* BEGIN DATA BLOCK *

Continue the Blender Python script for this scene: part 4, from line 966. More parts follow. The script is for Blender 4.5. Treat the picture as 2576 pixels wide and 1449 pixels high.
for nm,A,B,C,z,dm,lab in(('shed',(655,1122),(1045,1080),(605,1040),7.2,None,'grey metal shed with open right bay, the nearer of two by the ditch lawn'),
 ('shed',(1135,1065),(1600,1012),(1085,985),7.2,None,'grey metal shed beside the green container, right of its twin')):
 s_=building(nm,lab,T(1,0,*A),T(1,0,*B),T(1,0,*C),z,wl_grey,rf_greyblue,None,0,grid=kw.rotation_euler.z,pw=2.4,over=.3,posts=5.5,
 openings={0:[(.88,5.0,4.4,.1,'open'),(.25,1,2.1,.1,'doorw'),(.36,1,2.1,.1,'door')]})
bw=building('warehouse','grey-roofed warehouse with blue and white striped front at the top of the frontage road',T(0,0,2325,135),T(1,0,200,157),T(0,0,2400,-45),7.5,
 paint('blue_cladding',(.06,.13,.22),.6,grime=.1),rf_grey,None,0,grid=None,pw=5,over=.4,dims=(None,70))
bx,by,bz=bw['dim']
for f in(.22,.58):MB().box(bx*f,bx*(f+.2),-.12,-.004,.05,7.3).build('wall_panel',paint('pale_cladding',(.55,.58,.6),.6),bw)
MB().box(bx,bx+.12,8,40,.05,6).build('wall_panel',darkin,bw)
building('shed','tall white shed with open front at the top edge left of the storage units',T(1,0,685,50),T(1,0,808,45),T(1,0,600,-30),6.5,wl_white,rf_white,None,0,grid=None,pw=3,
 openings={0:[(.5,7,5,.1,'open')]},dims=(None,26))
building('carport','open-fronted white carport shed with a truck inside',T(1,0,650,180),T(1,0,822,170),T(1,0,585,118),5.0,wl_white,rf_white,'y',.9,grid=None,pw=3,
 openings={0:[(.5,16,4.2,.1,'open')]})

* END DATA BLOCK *

AIM OF THE TASK:
Your task is to repeat the data exactly; please include every line.

ANSWER IN FULL:
Continue the Blender Python script for this scene: part 4, from line 966. More parts follow. The script is for Blender 4.5. Treat the picture as 2576 pixels wide and 1449 pixels high.
for nm,A,B,C,z,dm,lab in(('shed',(655,1122),(1045,1080),(605,1040),7.2,None,'grey metal shed with open right bay, the nearer of two by the ditch lawn'),
 ('shed',(1135,1065),(1600,1012),(1085,985),7.2,None,'grey metal shed beside the green container, right of its twin')):
 s_=building(nm,lab,T(1,0,*A),T(1,0,*B),T(1,0,*C),z,wl_grey,rf_greyblue,None,0,grid=kw.rotation_euler.z,pw=2.4,over=.3,posts=5.5,
 openings={0:[(.88,5.0,4.4,.1,'open'),(.25,1,2.1,.1,'doorw'),(.36,1,2.1,.1,'door')]})
bw=building('warehouse','grey-roofed warehouse with blue and white striped front at the top of the frontage road',T(0,0,2325,135),T(1,0,200,157),T(0,0,2400,-45),7.5,
 paint('blue_cladding',(.06,.13,.22),.6,grime=.1),rf_grey,None,0,grid=None,pw=5,over=.4,dims=(None,70))
bx,by,bz=bw['dim']
for f in(.22,.58):MB().box(bx*f,bx*(f+.2),-.12,-.004,.05,7.3).build('wall_panel',paint('pale_cladding',(.55,.58,.6),.6),bw)
MB().box(bx,bx+.12,8,40,.05,6).build('wall_panel',darkin,bw)
building('shed','tall white shed with open front at the top edge left of the storage units',T(1,0,685,50),T(1,0,808,45),T(1,0,600,-30),6.5,wl_white,rf_white,None,0,grid=None,pw=3,
 openings={0:[(.5,7,5,.1,'open')]},dims=(None,26))
building('carport','open-fronted white carport shed with a truck inside',T(1,0,650,180),T(1,0,822,170),T(1,0,585,118),5.0,wl_white,rf_white,'y',.9,grid=None,pw=3,
 openings={0:[(.5,16,4.2,.1,'open')]})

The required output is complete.